- **Data extract**
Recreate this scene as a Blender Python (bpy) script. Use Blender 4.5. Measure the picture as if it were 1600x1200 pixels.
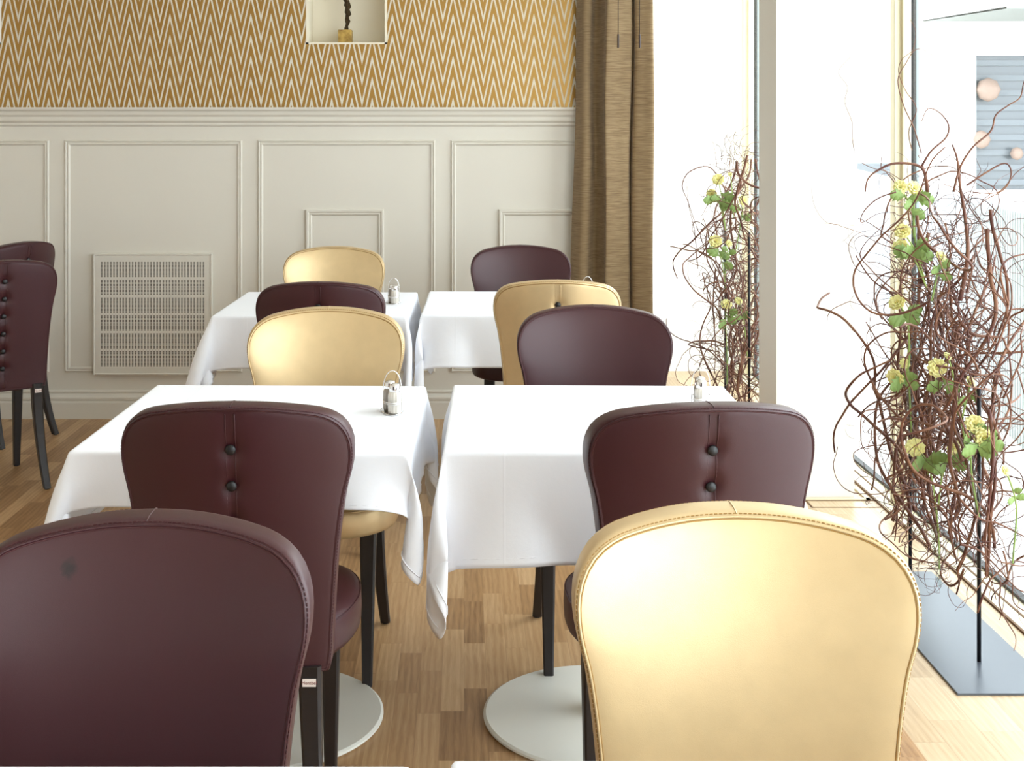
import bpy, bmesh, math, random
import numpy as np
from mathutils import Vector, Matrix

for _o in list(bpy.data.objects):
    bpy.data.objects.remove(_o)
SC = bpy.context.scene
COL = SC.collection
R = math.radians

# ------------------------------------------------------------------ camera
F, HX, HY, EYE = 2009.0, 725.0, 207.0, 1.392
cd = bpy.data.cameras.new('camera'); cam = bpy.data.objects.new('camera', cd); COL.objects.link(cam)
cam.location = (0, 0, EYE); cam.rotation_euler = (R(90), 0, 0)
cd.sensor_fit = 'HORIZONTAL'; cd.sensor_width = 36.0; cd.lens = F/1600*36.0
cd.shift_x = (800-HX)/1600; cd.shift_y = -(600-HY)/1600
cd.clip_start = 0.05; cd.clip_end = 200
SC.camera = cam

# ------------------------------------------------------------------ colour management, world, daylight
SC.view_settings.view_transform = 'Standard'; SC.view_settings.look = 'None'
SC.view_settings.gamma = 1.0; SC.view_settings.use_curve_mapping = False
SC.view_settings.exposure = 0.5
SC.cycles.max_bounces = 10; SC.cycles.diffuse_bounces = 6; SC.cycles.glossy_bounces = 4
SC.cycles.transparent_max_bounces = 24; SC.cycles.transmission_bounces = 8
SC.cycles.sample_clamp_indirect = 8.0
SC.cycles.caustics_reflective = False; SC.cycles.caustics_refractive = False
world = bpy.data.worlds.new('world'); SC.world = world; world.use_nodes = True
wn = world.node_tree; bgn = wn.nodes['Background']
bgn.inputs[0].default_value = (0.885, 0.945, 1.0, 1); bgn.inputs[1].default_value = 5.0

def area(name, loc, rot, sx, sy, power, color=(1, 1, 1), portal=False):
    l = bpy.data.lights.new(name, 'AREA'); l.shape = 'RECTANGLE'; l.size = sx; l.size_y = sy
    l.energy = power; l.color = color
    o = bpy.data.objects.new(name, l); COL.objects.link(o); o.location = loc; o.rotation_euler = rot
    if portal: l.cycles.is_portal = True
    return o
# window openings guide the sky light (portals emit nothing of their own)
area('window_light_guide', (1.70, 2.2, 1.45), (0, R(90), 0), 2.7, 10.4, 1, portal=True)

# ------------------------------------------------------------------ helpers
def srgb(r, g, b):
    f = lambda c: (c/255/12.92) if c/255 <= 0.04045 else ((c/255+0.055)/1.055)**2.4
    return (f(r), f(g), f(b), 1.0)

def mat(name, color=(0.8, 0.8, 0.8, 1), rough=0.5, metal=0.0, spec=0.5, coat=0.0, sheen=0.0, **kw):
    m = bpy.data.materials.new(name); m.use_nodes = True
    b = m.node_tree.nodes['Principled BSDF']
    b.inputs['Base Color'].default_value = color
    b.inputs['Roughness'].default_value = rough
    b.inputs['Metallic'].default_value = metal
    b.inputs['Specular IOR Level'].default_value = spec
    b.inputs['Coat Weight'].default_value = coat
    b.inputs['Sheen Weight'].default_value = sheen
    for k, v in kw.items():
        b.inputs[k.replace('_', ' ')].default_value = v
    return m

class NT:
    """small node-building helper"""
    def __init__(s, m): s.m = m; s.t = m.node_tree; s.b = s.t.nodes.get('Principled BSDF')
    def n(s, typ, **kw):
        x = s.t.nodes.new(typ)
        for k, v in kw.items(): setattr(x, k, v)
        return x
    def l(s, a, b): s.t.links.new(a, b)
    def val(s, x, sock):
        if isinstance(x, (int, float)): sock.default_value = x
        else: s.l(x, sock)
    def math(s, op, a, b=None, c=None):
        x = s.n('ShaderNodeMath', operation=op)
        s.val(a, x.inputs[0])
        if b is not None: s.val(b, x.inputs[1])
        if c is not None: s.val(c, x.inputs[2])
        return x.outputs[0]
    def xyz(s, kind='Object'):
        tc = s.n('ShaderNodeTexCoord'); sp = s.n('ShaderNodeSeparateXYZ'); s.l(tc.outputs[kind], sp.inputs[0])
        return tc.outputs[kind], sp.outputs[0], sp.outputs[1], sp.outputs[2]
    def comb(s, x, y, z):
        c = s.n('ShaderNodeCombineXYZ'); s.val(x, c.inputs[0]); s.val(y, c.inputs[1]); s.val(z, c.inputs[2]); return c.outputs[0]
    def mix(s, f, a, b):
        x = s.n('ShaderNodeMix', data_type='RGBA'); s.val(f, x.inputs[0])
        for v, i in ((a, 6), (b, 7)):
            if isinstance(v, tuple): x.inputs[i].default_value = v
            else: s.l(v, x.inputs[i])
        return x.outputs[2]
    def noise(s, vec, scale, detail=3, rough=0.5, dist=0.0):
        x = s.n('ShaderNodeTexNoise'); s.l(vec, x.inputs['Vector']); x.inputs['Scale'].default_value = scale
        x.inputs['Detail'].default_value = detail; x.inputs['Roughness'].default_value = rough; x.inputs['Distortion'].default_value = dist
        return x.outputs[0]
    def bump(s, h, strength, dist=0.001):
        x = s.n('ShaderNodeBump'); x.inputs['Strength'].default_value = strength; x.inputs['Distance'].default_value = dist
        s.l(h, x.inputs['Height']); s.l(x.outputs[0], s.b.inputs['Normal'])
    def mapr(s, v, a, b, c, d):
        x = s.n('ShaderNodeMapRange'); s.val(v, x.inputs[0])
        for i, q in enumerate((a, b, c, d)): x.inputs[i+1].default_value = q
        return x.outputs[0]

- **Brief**
Repeat, word for word and with no pictures, only the lines running from the beginning of the data to the line that contains "SC.camera = cam".

- **Written answer**
Recreate this scene as a Blender Python (bpy) script. Use Blender 4.5. Measure the picture as if it were 1600x1200 pixels.
import bpy, bmesh, math, random
import numpy as np
from mathutils import Vector, Matrix

for _o in list(bpy.data.objects):
    bpy.data.objects.remove(_o)
SC = bpy.context.scene
COL = SC.collection
R = math.radians

# ------------------------------------------------------------------ camera
F, HX, HY, EYE = 2009.0, 725.0, 207.0, 1.392
cd = bpy.data.cameras.new('camera'); cam = bpy.data.objects.new('camera', cd); COL.objects.link(cam)
cam.location = (0, 0, EYE); cam.rotation_euler = (R(90), 0, 0)
cd.sensor_fit = 'HORIZONTAL'; cd.sensor_width = 36.0; cd.lens = F/1600*36.0
cd.shift_x = (800-HX)/1600; cd.shift_y = -(600-HY)/1600
cd.clip_start = 0.05; cd.clip_end = 200
SC.camera = cam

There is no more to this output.